このように経験や教育などから得た色の知識を知らずに使っているわけです。ウェブサイトにも使いやすさや重要な部分の見つけ方に色の機能を利用することで、機能的な配色にすることが出来ます。

心理的・生理的影響を使う

色には心や体に影響を与えるという効果もあります。よく知られた例を挙げてみます。

  • アメリカのサンタクララ刑務所では、凶悪犯を収容する部屋にピンク色を塗ったところ、囚人の攻撃性が減りおとなしくなった
  • 自殺の名所として有名なロンドンのブラックフライア・ブリッジを黒から緑に塗り替えたところ投身自殺者の数が34%に減少した
  • 青は副交感神経に作用し、体温、血圧、脈拍を下げる効果があります。赤はその逆の効果を持っています

このような心理的な効果を利用して、色彩を決定していくことも可能です。具体的にどのような効果があるのかは、後ほど色彩の心理的効果のページで触れていくことにします。

訪問者に好まれる色をつくること

色を決めるにあたっては、どんな人が見てくれるのかという事を考えることが重要です。

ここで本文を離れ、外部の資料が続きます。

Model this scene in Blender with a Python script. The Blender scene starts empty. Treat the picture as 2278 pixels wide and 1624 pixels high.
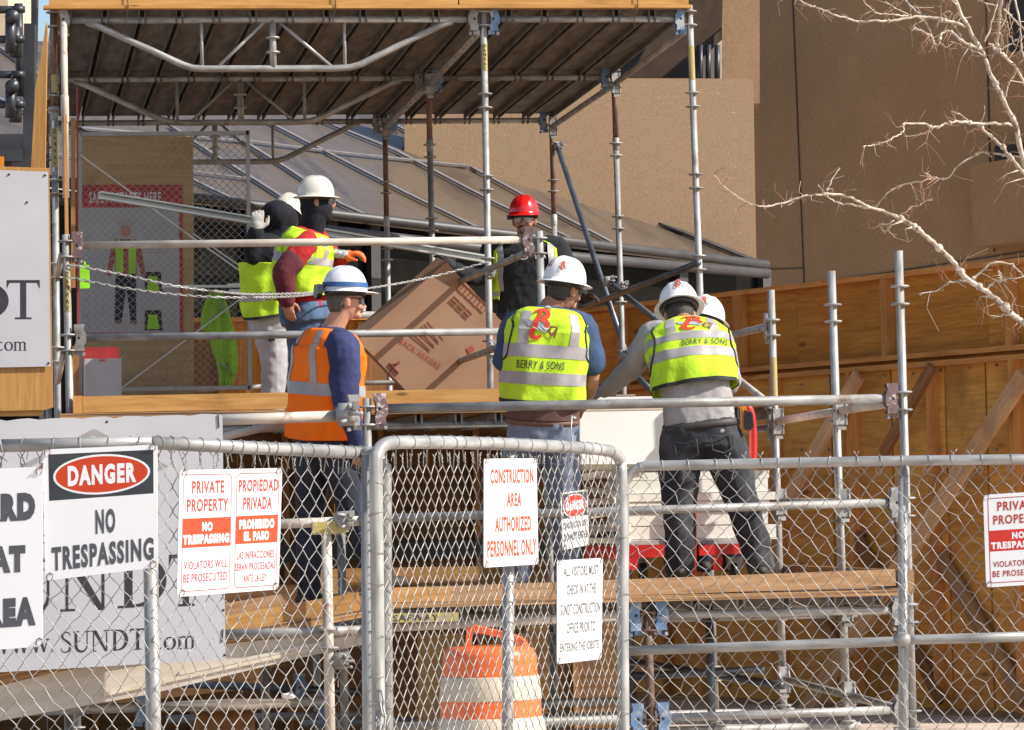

平たく言えば「あなたの好みだけで色を選ばず、訪れた人のことを考えて色を選ぼう」ということです。

ターゲットを考えた配色

例えば30代の男性に向けたモバイル製品のオンラインショップが、かわいらしいピンクを基調としたデザインだと購買意欲は沸くでしょうか? 対象の年齢や商品の性質から考えた場合、もっとシャープな印象を与える配色を選んだ方がよいでしょう。

美しいだけの配色では、本当に心に響く配色が出来上がるとは限りません。見てもらいたいターゲット層や商品、サービスの特性に合った色は何かを考えなければならないのです。

流行っている色・季節に合った色を取り入れる

長期間にわたって同じデザインで用いられるウェブサイトなら、流行色をそれほど意識することもありませんが、一定の期間ごとにイメージを変えられる場合などは、その時に流行している色などを取り入れるのもよいでしょう。

このような場合には、流行の先端としてファッション業界などの情報をチェックします。PANTONE社のウェブサイト(日本語)日本流行色協会のウェブサイトをご覧いただくと、現在流行色とされている色の情報なども掲載されています。

また日本には春夏秋冬のしっかりとした四季がありますので、季節感を考えた配色も重要です。それぞれの季節で皆さんは何色を思い浮かべるでしょうか?